Klan War: Ulysses S. Grant and the battle to save Reconstruction by Fergus Bordewich
Book Review #1
Klan War is the latest entry in the long overdue resurrection of Ulysses S. Grant’s military and political legacy. When Grant passed away in 1885, he was the most famous and beloved person in the country. A victim of decades of unrelenting criticism from the purveyors of the mythology of the Lost Cause, Grant’s military reputation was eroded and ultimately eclipsed by the veneration of Robert E. Lee. As for his political reputation, historian William Hesseltine (author of Ulysses S. Grant: Politician) described it this way in 1935: “Grant's enemies were more literate than his friends. They stuffed the ballot box of history against Grant.” According to Bordewich, “Grant was condemned not for his actions, but for what he stood for.” He adds, “As president, he fought for black equality long after his countrymen had tired of "the Negro Question."”
Klan War focuses on Grant’s efforts to keep the policies of Reconstruction from floundering into oblivion. The cold, hard truth is that the chances of success for Reconstruction were probably ended by John Wilkes Booth. This allowed avowed white supremacist Andrew Johnson four years to thwart the will of Congress. It also gave the Ku Klux Klan, “the first organized terrorist movement in America," time to evolve from its origins as “comic street theatre” in Pulaski, Tennessee, into a wide-ranging militant organization featuring the infamous Nathan Bedford Forrest as its Grand Wizard.
Although Klan War is technically not a book about the Civil War, almost all the politicians and military leaders involved were military veterans, including two of the most influential…Benjamin Butler and Carl Schurz. The book can be difficult to read at time as there were so many atrocities committed by the Klan (murder, rape, mutilation, assassination, flogging, etc.) they can be difficult to absorb. And, the magnitude of the brutality against the freedman and their white allies is almost beyond description. Bordewich writes, “The Klan embodied an ugly paradox. Although sadistic terror was its trade, the terrorists, or their leaders, were usually drawn from members of the pre-war elite.”
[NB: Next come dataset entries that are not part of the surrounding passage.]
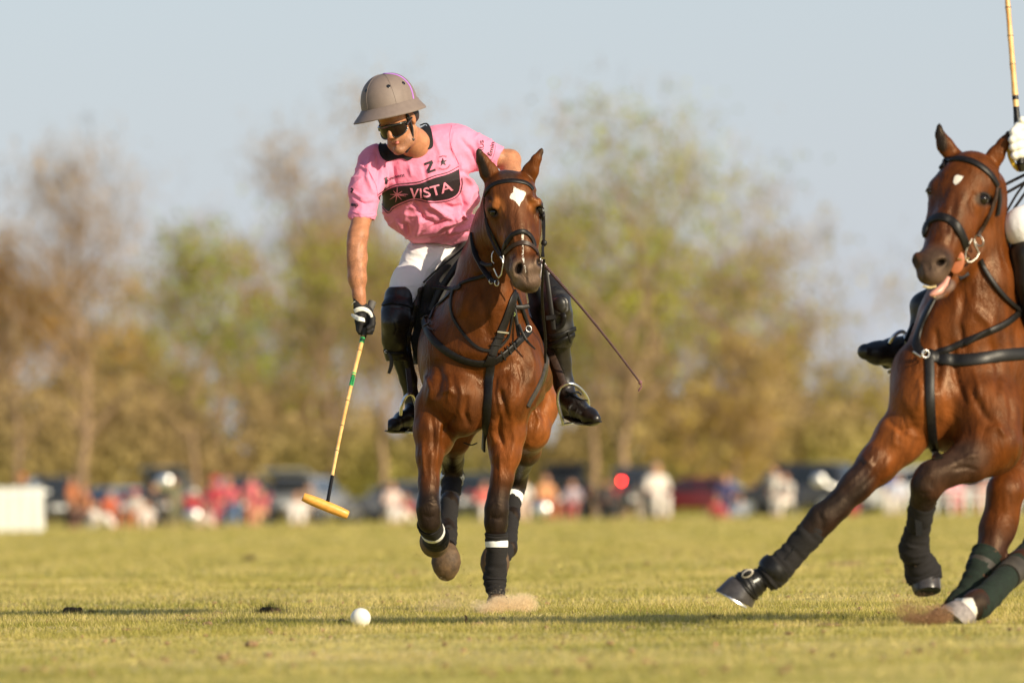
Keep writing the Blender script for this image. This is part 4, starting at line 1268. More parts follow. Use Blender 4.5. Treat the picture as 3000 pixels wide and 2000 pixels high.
    V = ridges(V, N, [
        ([(1262, 1215), (1270, 1260), (1268, 1330)], 8, -0.006), ([(1290, 1235), (1282, 1300), (1275, 1380)], 7, 0.006),
        ([(1330, 1215), (1300, 1260), (1296, 1320)], 9, -0.008),
        ([(1446, 1230), (1440, 1260), (1452, 1300)], 10, 0.010), ([(1465, 1210), (1462, 1270), (1478, 1320)], 8, -0.009), ([(1500, 1220), (1506, 1290), (1495, 1350)], 9, 0.006),
        ([(1292, 1150), (1318, 1140), (1332, 1160)], 9, 0.006), ([(1280, 1050), (1290, 1110), (1275, 1170)], 14, -0.008),
        ([(1370, 1160), (1362, 1210), (1376, 1250)], 10, -0.009), ([(1460, 1130), (1478, 1190), (1490, 1240)], 10, -0.009),
        ([(1545, 1000), (1562, 1060), (1555, 1130)], 12, 0.008), ([(1470, 1140), (1465, 1180)], 12, -0.006),
        ([(1455, 640), (1468, 690), (1472, 740)], 7, -0.006), ([(1480, 690), (1488, 730)], 4, 0.004),
        ([(1540, 790), (1542, 830)], 4, -0.004), ([(1552, 790), (1556, 825)], 3, -0.004), ([(1562, 790), (1566, 820)], 3, -0.003), ([(1546, 785), (1549, 828)], 3, 0.003),
        ([(1500, 815), (1508, 835), (1530, 848)], 5, 0.005), ([(1575, 805), (1583, 825)], 4, 0.004),
        ([(1435, 633), (1450, 637), (1462, 630)], 3, 0.004), ([(1425, 560), (1440, 590)], 8, -0.008), ([(1570, 560), (1575, 585)], 7, -0.007),
        ([(1470, 600), (1480, 640)], 8, 0.004), ([(1520, 600), (1524, 700)], 14, 0.004),
        ([(1400, 800), (1420, 900), (1430, 1000)], 16, -0.010), ([(1370, 850), (1350, 930)], 16, 0.008),
        ([(1245, 1100), (1262, 1140), (1250, 1190)], 8, 0.005), ([(1310, 1085), (1322, 1130), (1310, 1180)], 7, 0.004), ([(1340, 1100), (1352, 1150), (1345, 1200), (1360, 1240)], 6, 0.004),
        ([(1485, 1080), (1498, 1130), (1492, 1180)], 7, 0.005), ([(1455, 1100), (1448, 1150), (1458, 1210)], 6, -0.005), ([(1520, 1060), (1530, 1110), (1518, 1160)], 8, -0.005),
        ([(1236, 1290), (1240, 1350), (1246, 1400)], 5, 0.004), ([(1268, 1300), (1262, 1360), (1266, 1420)], 4, 0.004), ([(1462, 1320), (1466, 1380), (1462, 1430)], 5, 0.004), ([(1495, 1330), (1490, 1390)], 4, 0.003),
        ([(1600, 1120), (1606, 1170), (1590, 1220)], 9, -0.006), ([(1560, 1180), (1580, 1230), (1566, 1290)], 7, 0.005),
        ([(1240, 1478), (1256, 1470), (1272, 1480)], 5, 0.004), ([(1240, 1508), (1256, 1516), (1272, 1508)], 5, -0.004), ([(1436, 1480), (1454, 1472), (1472, 1482)], 5, 0.004), ([(1436, 1514), (1454, 1520), (1472, 1512)], 5, -0.004),
        ([(1496, 640), (1502, 680), (1512, 720)], 4, 0.003), ([(1545, 640), (1548, 690)], 5, -0.003), ([(1458, 700), (1466, 720), (1474, 735)], 3, 0.003),
    ], None, 1.5, .85)
    N = vnormals(V, Q)
    P = PX(V)
    C = np.tile(np.array([0.104, 0.028, 0.0046]), (len(V), 1))
    # darker along neck crest, chest top, orange flanks
    # darker mottling over the body, and a darker inner breast
    mott = .5 + .5 * np.sin(V[:, 0] * 23 + 2 * np.sin(V[:, 2] * 17)) * np.sin(V[:, 2] * 19 + 1.5 * np.sin(V[:, 0] * 31))
    C = lerp_col(C, .30 * mott * (P[:, 1] > 560), (0.050, 0.017, 0.006))
    C = lerp_col(C, cap_w(V, P1(1400, 1200, -.1), P1(1400, 1290, -.1), .05, .07) * .5, (0.045, 0.016, 0.006))
    C = lerp_col(C, cap_w(V, P1(1465, 1240, 0), P1(1490, 1330, 0), 0.06, 0.12) * 0.6, (0.26, 0.075, 0.018))
    C = lerp_col(C, cap_w(V, P1(1560, 1150, 1.3), P1(1540, 1300, 1.3), 0.12, 0.2) * 0.6, (0.27, 0.082, 0.018))
    C = lerp_col(C, cap_w(V, P1(1500, 600, -.4), P1(1525, 680, -.45), 0.03, 0.06) * 0.75, (0.10, 0.035, 0.016))
    C = lerp_col(C, cap_w(V, P1(1490, 540, -.4), P1(1505, 560, -.4), 0.04, 0.06) * 0.5, (0.11, 0.036, 0.015))
    C = lerp_col(C, cap_w(V, P1(1448, 595, -.38), P1(1462, 605, -.38), 0.015, 0.035) * 0.8, (0.33, 0.11, 0.028))
    C = lerp_col(C, cap_w(V, P1(1572, 590, -.36), P1(1566, 600, -.38), 0.012, 0.035) * 0.7, (0.33, 0.11, 0.028))
    C = lerp_col(C, cap_w(V, P1(1480, 690, -.38), P1(1490, 720, -.38), 0.015, 0.03) * 0.6, (0.30, 0.09, 0.022))
    # muzzle
    C = lerp_col(C, smooth01((P[:, 1] - 738) / 40) * (P[:, 1] < 880) * cap_w(V, P1(1538, 790, -.4), P1(1548, 850, -.4), 0.10, 0.05), (0.105, 0.068, 0.048))
    C = lerp_col(C, cap_w(V, P1(1512, 815, -.47), P1(1512, 790, -.49), 0.012, 0.03) * 0.6, (0.22, 0.15, 0.105))
    C = lerp_col(C, cap_w(V, P1(1545, 842, -.45), P1(1560, 842, -.45), 0.015, 0.03) * 0.7, (0.045, 0.034, 0.028))
    for (a, b, r, s) in ((P1(1519, 787, -.47), P1(1521, 792, -.44), 0.020, 0.016), (P1(1579, 768, -.46), P1(1579, 768, -.43), 0.012, 0.012), (P1(1440, 617, -.36), P1(1454, 624, -.35), 0.014, 0.024), (P1(1581, 609, -.34), P1(1581, 609, -.32), 0.018, 0.02)):
        C = lerp_col(C, cap_w(V, a, b, r, s), (0.018, 0.012, 0.010))
    # inside of the ears, ear tips, roached mane
    C = lerp_col(C, cap_w(V, P1(1423, 512, -.285), P1(1403, 452, -.285), 0.017, 0.010), (0.014, 0.010, 0.008))
    C = lerp_col(C, cap_w(V, P1(1403, 445, -.25), P1(1400, 430, -.25), 0.012, 0.02), (0.03, 0.02, 0.015))
    C = lerp_col(C, cap_w(V, P1(1588, 450, -.25), P1(1592, 430, -.25), 0.008, 0.02), (0.03, 0.02, 0.015))
    C = lerp_col(C, cap_w(V, P1(1490, 500, -.2), P1(1490, 508, -.35), 0.025, 0.03) * 0.85, (0.05, 0.03, 0.022))
    # black points of the legs; on the hind ones shade is painted in above the hocks
    z = P[:, 1]
    legs = smooth01((z - 1370) / 95)
    C = lerp_col(C, legs * (V[:, 1] < Y1 + 0.7), (0.017, 0.011, 0.009))
    C = lerp_col(C, (V[:, 1] > Y1 + 0.7) * smooth01((z - 1290) / 80), (0.014, 0.010, 0.008))
    star = poly_sd(P, [(1505.5, 545), (1514, 553), (1538, 561), (1540.5, 569), (1533, 585), (1525, 594.5), (1522.7, 605.7), (1514, 594.5), (1508, 588), (1492, 580), (1496.5, 569), (1503, 564)])
    stripe = np.minimum(poly_sd(P, [(1528, 680), (1534, 680), (1533.5, 760), (1530, 760)]), poly_sd(P, [(1532, 755), (1536, 755), (1541, 800), (1539, 800)]))
    mark = np.minimum(star, stripe) * k
    mark[V[:, 1] > Y1 - 0.2] = 0.1
    me = mesh_np('horse_body', V, Q, M['coat'])
    attr_col(me, 'col', C); attr_f(me, 'mark', mark)
    body = obj('body', me, root)
    bvh = BVHTree.FromPolygons(V.tolist(), Q.tolist())
    return root, body, bvh, (V, Q)

horse1, horse1_body, bvh1, _ = build_horse1()
print('horse1', time.time() - T0)
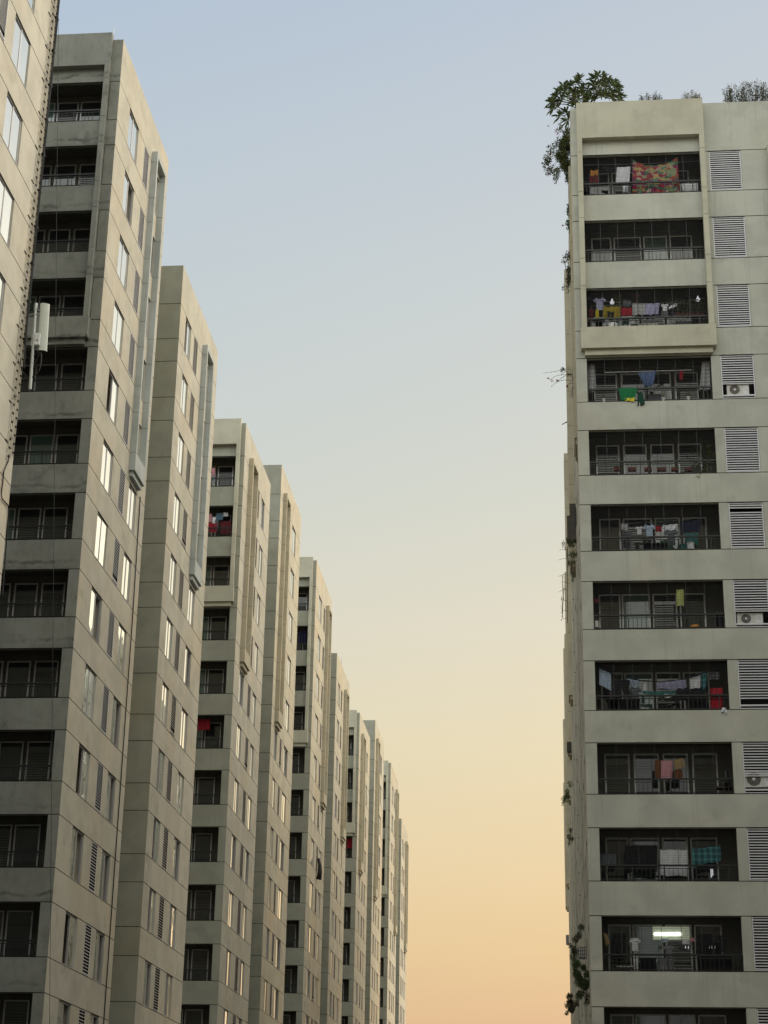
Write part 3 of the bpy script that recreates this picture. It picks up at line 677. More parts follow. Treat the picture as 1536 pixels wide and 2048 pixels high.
# eighth balcony
line('black cable drooping right across the eighth balcony', [at(1199, 1336, 62.7), at(1235, 1352, 62.7), at(1280, 1361, 62.7), at(1320, 1364, 62.7), at(1365, 1359, 62.7), at(1410, 1345, 62.7), at(1449, 1333, 62.7)], 0.022, M['cable'], name='drooping_cable', cat='cable')
cloth('bedsheet', 'white sheet pegged at the left of the eighth balcony', 'sheet', [(1199, 1337), (1222, 1346), (1222, 1381), (1198, 1369)], YI, LtB)
cloth('towel', 'pale blue towel next to the black trousers, eighth balcony', 'towel', [(1252, 1355), (1279, 1361), (1277, 1374), (1262, 1374)], YI+0.05, LtB)
garment('trousers', 'black trousers hanging in the eighth balcony', 'trousers', 1226, 1360, 1260, 1395, YI, Bla)
cloth('towel', 'thin white cloth in the middle of the eighth balcony', 'towel', [(1288, 1362), (1293, 1366), (1293, 1381), (1286, 1381)], YI, Wt)
cloth('towel', 'long white and green cloth over a rod, eighth balcony', 'towel', [(1283, 1382), (1354, 1382), (1350, 1391), (1286, 1390)], YI, Tea)
cloth('towel', 'white cloth under the green one, eighth balcony', 'towel', [(1312, 1389), (1350, 1388), (1340, 1395), (1314, 1395)], YI-0.05, Wt)
cloth('bedsheet', 'grey white sheet right of the middle of the eighth balcony', 'sheet', [(1313, 1366), (1372, 1358), (1372, 1376), (1313, 1378)], YI+0.1, Lil)
garment('shirt', 'black shirt right of the white cloths, eighth balcony', 'shirt', 1351, 1376, 1380, 1400, YI-0.04, Bla)
cloth('bedsheet', 'pale sheet behind the teal checked towel', 'sheet', [(1378, 1357), (1401, 1350), (1401, 1376), (1380, 1378)], YI, Wt)
cloth('towel', 'teal checked towel in the eighth balcony', 'towel', [(1402, 1348), (1416, 1345), (1412, 1377), (1403, 1379)], YI, 'plaid_teal')
cloth('towel', 'grey checked towel at the right of the eighth balcony', 'towel', q(1418, 1344, 1438, 1359), YI, 'stripe_dark')
cloth('towel', 'crimson towel over the rail of the eighth balcony', 'towel', q(1420, 1376, 1445, 1417), 62.60, Red, 0, 0.03)
cloth('bundled_cloth', 'white cloth bag dangling at the right corner of the eighth balcony', 'bag', [(1444, 1415), (1451, 1416), (1454, 1427), (1442, 1424)], 62.43, Wt, 0, 0.08)
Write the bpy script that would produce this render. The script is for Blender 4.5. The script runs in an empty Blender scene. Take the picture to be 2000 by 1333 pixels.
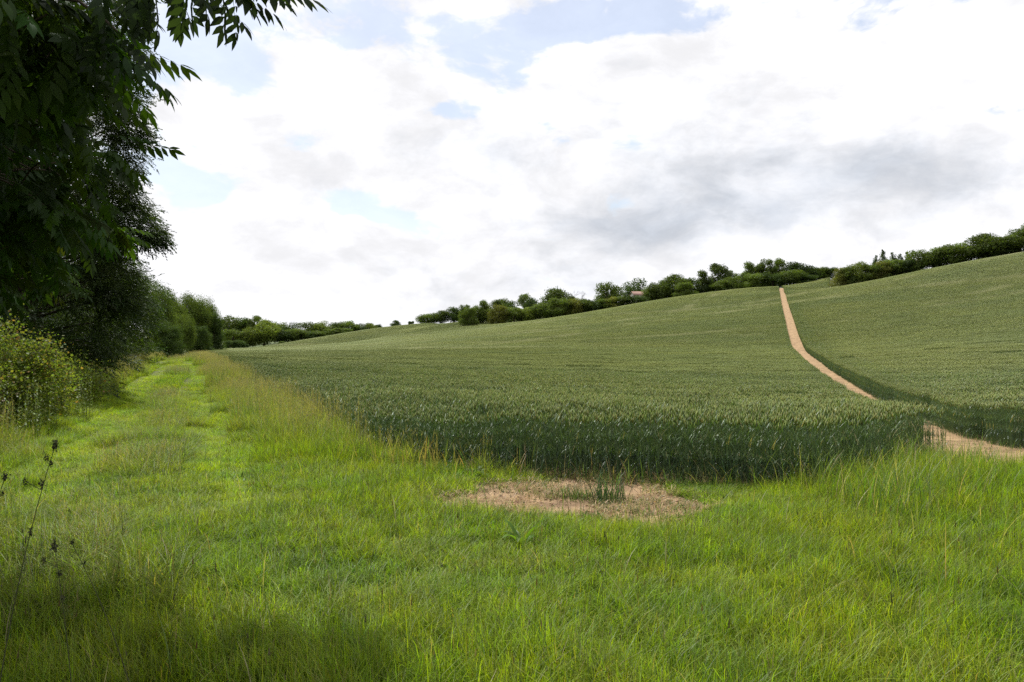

While Grant’s ultimate success against the Klan was thorough and complete, his efforts were ultimately doomed to failure. The irony of Reconstruction is that it was a victim of its own successes. When a state was readmitted into the Union, the military resources that ensured free and fair elections had to be withdrawn. Once that occurred, the pressure to suppress the rights of freedman escalated until white rule was re-established. This was compounded by the increasing lack of resolve showed by his fellow Republicans and the failure of the Supreme Court to recognize the equality of its black citizenry. Together they culminated in the Klan’s 1873 Easter Massacre of over one hundred black militia at Colfax, Mississippi. And, by that time, there was no need for masks. The few participants that were prosecuted were ultimately freed by the Supreme Court (U.S. v. Cruikashank) in a ruling that put an emphatic end to the era of Reconstruction.
Grant’s other main accomplishment during this period was the ratification of the three Enforcement Acts, including the 1871 Ku Klux Klan Act, despite fierce Democratic resistance. This Act gave Grant the power to use Federal troops to protect the rights guaranteed in the Fourteenth Amendment and “made Federal courts responsible for protecting individual citizens in the exercise of their constitutional rights.” When he signed the bill, Grant declared: “I will not hesitate to exhaust the powers thus vested in the Executive whenever and wherever it shall become necessary to do so for the purpose of securing to all citizens of the United States the peaceful enjoyment of the rights guaranteed to them by the Constitution.”
Klan War goes against the grain of the popular narrative of Reconstruction, that “President Grant was unenthusiastic and ineffectual in his war to defend the rights, and the security of the Freedmen.” Instead, Grant is revealed to be as bold and decisive in the political arena as he was on the battlefield. And, his effort to create a colorblind society is perhaps the finest hour of his long public career. Bordewich concludes, “Grant knew that he had not prevailed over the demons of race, but he hoped, intensely, that Americans someday will.”